▶ SUPPLIED DATA
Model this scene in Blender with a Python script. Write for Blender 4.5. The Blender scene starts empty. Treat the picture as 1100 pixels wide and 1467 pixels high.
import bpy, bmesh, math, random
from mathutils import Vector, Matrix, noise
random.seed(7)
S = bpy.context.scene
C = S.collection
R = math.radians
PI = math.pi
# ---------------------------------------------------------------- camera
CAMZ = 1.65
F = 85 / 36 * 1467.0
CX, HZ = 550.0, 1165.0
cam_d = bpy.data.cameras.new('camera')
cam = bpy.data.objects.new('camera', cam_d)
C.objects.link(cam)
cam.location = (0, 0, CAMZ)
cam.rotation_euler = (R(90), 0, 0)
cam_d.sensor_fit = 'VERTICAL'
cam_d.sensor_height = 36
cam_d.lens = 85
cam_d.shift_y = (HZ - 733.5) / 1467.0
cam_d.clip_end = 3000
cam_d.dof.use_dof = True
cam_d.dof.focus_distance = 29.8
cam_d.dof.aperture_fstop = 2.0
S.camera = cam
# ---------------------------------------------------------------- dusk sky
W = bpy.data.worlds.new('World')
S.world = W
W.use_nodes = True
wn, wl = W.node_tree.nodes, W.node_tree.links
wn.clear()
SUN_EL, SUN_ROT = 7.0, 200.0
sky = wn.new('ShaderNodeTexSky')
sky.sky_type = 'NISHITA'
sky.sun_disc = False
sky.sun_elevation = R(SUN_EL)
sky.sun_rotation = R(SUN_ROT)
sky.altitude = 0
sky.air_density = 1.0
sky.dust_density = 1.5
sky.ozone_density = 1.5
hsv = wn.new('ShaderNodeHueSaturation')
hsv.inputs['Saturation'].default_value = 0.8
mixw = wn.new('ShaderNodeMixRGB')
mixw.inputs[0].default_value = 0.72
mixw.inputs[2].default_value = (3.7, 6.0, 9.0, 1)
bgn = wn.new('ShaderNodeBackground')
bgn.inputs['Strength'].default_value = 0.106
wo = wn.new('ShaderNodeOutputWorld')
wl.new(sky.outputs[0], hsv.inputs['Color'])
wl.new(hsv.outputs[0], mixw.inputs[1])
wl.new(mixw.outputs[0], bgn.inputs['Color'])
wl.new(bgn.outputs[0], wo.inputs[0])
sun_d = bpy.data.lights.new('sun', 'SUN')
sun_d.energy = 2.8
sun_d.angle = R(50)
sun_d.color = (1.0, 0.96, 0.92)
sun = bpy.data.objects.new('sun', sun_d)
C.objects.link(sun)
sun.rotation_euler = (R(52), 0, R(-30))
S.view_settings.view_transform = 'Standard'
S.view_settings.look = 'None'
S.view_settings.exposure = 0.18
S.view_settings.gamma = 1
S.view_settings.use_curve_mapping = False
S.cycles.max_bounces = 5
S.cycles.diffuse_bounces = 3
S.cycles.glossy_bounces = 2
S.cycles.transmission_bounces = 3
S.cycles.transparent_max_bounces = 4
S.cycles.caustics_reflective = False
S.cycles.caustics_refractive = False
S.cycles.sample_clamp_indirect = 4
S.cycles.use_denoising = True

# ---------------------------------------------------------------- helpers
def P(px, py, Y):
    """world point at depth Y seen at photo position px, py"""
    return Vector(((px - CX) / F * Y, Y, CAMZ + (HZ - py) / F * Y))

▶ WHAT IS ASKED
Extract the complete listing above, reproducing each line exactly.

▶ RESPONSE FOR THIS EXERCISE
Model this scene in Blender with a Python script. Write for Blender 4.5. The Blender scene starts empty. Treat the picture as 1100 pixels wide and 1467 pixels high.
import bpy, bmesh, math, random
from mathutils import Vector, Matrix, noise
random.seed(7)
S = bpy.context.scene
C = S.collection
R = math.radians
PI = math.pi
# ---------------------------------------------------------------- camera
CAMZ = 1.65
F = 85 / 36 * 1467.0
CX, HZ = 550.0, 1165.0
cam_d = bpy.data.cameras.new('camera')
cam = bpy.data.objects.new('camera', cam_d)
C.objects.link(cam)
cam.location = (0, 0, CAMZ)
cam.rotation_euler = (R(90), 0, 0)
cam_d.sensor_fit = 'VERTICAL'
cam_d.sensor_height = 36
cam_d.lens = 85
cam_d.shift_y = (HZ - 733.5) / 1467.0
cam_d.clip_end = 3000
cam_d.dof.use_dof = True
cam_d.dof.focus_distance = 29.8
cam_d.dof.aperture_fstop = 2.0
S.camera = cam
# ---------------------------------------------------------------- dusk sky
W = bpy.data.worlds.new('World')
S.world = W
W.use_nodes = True
wn, wl = W.node_tree.nodes, W.node_tree.links
wn.clear()
SUN_EL, SUN_ROT = 7.0, 200.0
sky = wn.new('ShaderNodeTexSky')
sky.sky_type = 'NISHITA'
sky.sun_disc = False
sky.sun_elevation = R(SUN_EL)
sky.sun_rotation = R(SUN_ROT)
sky.altitude = 0
sky.air_density = 1.0
sky.dust_density = 1.5
sky.ozone_density = 1.5
hsv = wn.new('ShaderNodeHueSaturation')
hsv.inputs['Saturation'].default_value = 0.8
mixw = wn.new('ShaderNodeMixRGB')
mixw.inputs[0].default_value = 0.72
mixw.inputs[2].default_value = (3.7, 6.0, 9.0, 1)
bgn = wn.new('ShaderNodeBackground')
bgn.inputs['Strength'].default_value = 0.106
wo = wn.new('ShaderNodeOutputWorld')
wl.new(sky.outputs[0], hsv.inputs['Color'])
wl.new(hsv.outputs[0], mixw.inputs[1])
wl.new(mixw.outputs[0], bgn.inputs['Color'])
wl.new(bgn.outputs[0], wo.inputs[0])
sun_d = bpy.data.lights.new('sun', 'SUN')
sun_d.energy = 2.8
sun_d.angle = R(50)
sun_d.color = (1.0, 0.96, 0.92)
sun = bpy.data.objects.new('sun', sun_d)
C.objects.link(sun)
sun.rotation_euler = (R(52), 0, R(-30))
S.view_settings.view_transform = 'Standard'
S.view_settings.look = 'None'
S.view_settings.exposure = 0.18
S.view_settings.gamma = 1
S.view_settings.use_curve_mapping = False
S.cycles.max_bounces = 5
S.cycles.diffuse_bounces = 3
S.cycles.glossy_bounces = 2
S.cycles.transmission_bounces = 3
S.cycles.transparent_max_bounces = 4
S.cycles.caustics_reflective = False
S.cycles.caustics_refractive = False
S.cycles.sample_clamp_indirect = 4
S.cycles.use_denoising = True

# ---------------------------------------------------------------- helpers
def P(px, py, Y):
    """world point at depth Y seen at photo position px, py"""
    return Vector(((px - CX) / F * Y, Y, CAMZ + (HZ - py) / F * Y))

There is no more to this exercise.